**DIRECTIVE:**
Retype each line of the listing below, from the first through the one holding "scene.camera = cam", with no other lines.

(Entries with scene source code)

= = = = =

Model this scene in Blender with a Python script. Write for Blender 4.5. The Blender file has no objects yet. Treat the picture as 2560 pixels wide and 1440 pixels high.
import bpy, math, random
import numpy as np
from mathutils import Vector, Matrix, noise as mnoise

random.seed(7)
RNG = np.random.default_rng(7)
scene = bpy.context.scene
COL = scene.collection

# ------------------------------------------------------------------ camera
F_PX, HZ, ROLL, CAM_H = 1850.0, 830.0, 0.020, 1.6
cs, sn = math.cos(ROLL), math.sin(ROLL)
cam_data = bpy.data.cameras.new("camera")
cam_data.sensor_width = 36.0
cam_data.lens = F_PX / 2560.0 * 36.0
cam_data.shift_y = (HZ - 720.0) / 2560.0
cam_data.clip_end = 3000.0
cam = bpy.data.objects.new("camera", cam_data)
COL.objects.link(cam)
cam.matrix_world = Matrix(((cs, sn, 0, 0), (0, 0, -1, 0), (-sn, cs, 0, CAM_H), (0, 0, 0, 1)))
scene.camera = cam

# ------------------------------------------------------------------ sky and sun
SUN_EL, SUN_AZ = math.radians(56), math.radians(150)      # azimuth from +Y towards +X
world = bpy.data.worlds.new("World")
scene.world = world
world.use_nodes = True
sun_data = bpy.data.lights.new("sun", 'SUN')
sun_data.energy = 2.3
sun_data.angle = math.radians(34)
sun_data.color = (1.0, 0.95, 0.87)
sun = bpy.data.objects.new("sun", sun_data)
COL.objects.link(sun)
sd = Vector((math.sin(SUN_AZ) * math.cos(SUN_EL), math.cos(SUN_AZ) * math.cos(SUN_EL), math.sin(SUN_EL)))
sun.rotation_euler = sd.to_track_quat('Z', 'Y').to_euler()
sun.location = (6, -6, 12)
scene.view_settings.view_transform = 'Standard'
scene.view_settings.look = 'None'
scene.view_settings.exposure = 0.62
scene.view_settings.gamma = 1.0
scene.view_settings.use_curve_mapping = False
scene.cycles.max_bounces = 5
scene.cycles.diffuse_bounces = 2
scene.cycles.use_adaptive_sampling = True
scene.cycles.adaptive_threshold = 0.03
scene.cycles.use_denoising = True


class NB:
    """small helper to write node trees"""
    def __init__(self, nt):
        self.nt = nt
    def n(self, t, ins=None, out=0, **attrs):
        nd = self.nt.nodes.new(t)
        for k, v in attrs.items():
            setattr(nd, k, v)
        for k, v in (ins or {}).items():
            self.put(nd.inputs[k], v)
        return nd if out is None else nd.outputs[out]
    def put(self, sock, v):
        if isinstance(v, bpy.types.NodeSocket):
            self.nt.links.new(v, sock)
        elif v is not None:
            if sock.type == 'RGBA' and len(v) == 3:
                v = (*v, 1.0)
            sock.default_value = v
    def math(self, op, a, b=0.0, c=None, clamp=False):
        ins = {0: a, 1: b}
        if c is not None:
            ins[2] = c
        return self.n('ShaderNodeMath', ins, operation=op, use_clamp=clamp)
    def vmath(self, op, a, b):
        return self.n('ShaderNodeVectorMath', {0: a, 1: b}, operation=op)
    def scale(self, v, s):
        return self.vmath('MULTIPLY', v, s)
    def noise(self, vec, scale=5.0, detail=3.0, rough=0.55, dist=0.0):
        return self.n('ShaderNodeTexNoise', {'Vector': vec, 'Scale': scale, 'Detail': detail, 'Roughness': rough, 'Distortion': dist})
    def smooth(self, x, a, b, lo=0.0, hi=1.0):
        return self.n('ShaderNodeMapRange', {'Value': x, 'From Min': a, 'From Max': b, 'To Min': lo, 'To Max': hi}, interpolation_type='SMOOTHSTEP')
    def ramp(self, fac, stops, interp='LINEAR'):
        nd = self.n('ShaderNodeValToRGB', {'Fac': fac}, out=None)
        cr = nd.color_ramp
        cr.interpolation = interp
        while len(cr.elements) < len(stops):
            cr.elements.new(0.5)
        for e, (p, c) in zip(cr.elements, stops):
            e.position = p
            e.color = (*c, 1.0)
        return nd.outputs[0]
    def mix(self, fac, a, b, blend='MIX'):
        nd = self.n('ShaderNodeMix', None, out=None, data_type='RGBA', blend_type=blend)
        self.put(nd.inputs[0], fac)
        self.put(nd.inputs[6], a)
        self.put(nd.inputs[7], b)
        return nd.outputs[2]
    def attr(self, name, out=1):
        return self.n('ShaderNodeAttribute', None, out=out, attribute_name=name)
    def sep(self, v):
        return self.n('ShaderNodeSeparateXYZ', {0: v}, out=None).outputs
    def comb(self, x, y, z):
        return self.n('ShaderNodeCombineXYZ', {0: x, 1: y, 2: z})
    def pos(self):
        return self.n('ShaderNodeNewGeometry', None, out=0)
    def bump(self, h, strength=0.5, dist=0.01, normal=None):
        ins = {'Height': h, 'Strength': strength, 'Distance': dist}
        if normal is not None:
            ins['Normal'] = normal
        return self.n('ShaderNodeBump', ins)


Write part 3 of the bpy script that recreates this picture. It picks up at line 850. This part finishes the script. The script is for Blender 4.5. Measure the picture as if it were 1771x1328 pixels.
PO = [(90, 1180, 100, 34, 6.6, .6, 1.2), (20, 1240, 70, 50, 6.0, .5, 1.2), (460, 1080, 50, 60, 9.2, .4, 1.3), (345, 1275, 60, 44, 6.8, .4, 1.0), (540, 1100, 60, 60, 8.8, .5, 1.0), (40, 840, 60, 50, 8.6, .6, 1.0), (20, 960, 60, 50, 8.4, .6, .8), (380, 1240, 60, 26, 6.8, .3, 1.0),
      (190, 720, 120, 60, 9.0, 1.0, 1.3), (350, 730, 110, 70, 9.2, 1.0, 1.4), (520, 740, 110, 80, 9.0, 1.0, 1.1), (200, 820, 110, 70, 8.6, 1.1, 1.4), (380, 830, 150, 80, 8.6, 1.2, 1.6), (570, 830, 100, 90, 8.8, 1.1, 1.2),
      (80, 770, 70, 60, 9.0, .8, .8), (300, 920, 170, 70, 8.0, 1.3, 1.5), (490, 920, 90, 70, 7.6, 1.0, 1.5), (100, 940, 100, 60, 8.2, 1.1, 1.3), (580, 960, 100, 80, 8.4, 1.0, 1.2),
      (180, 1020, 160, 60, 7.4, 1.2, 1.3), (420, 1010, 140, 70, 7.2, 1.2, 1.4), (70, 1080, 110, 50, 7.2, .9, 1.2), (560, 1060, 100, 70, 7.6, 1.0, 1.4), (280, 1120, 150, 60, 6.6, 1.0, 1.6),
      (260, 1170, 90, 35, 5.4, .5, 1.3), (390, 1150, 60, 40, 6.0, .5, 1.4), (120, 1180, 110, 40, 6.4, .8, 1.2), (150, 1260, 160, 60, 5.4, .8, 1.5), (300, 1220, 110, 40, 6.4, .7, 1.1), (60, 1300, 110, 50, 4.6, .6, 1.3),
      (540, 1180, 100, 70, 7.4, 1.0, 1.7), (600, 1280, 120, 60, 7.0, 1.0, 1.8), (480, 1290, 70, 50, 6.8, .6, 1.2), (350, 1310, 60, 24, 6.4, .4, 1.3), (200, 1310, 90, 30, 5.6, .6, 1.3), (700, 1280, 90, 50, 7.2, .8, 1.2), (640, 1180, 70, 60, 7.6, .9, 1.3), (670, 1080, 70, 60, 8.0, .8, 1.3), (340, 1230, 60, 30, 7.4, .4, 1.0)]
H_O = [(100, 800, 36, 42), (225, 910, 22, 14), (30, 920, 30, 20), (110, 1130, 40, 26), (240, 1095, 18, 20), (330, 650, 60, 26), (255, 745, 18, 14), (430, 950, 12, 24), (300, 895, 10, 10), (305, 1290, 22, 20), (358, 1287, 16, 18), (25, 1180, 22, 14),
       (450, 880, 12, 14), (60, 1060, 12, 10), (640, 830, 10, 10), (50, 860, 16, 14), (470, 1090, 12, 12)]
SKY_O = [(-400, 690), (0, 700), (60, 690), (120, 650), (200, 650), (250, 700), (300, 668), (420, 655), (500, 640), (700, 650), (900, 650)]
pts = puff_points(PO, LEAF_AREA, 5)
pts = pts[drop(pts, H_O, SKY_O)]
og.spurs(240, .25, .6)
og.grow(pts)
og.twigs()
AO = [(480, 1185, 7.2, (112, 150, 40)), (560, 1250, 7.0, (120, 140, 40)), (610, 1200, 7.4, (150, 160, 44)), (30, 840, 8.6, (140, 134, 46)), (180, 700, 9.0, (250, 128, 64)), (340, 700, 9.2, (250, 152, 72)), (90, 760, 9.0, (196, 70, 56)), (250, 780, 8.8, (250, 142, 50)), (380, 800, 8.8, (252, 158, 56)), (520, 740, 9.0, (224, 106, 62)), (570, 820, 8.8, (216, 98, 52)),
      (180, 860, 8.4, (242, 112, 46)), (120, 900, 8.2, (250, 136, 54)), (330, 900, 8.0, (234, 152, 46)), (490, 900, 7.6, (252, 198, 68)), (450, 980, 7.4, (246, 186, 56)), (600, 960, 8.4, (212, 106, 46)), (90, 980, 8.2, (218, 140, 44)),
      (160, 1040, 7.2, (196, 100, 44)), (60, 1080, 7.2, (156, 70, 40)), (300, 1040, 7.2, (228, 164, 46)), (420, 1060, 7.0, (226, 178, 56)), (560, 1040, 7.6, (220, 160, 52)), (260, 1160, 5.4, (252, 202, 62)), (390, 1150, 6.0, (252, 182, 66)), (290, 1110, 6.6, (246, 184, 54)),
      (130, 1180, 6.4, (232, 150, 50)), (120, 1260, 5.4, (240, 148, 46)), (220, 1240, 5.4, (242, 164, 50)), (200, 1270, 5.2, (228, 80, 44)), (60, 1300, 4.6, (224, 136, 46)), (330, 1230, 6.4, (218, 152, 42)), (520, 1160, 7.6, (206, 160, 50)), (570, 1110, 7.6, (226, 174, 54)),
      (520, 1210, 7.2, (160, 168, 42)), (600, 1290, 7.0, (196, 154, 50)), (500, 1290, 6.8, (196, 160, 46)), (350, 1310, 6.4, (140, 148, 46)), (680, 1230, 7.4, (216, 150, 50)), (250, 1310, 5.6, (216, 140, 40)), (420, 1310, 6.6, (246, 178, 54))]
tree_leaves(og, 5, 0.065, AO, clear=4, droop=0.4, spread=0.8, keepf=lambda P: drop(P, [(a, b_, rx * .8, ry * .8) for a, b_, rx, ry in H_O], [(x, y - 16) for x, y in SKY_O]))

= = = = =

**CORRECT OUTPUT:**
Model this scene in Blender with a Python script. Write for Blender 4.5. The Blender file has no objects yet. Treat the picture as 2560 pixels wide and 1440 pixels high.
import bpy, math, random
import numpy as np
from mathutils import Vector, Matrix, noise as mnoise

random.seed(7)
RNG = np.random.default_rng(7)
scene = bpy.context.scene
COL = scene.collection

# ------------------------------------------------------------------ camera
F_PX, HZ, ROLL, CAM_H = 1850.0, 830.0, 0.020, 1.6
cs, sn = math.cos(ROLL), math.sin(ROLL)
cam_data = bpy.data.cameras.new("camera")
cam_data.sensor_width = 36.0
cam_data.lens = F_PX / 2560.0 * 36.0
cam_data.shift_y = (HZ - 720.0) / 2560.0
cam_data.clip_end = 3000.0
cam = bpy.data.objects.new("camera", cam_data)
COL.objects.link(cam)
cam.matrix_world = Matrix(((cs, sn, 0, 0), (0, 0, -1, 0), (-sn, cs, 0, CAM_H), (0, 0, 0, 1)))
scene.camera = cam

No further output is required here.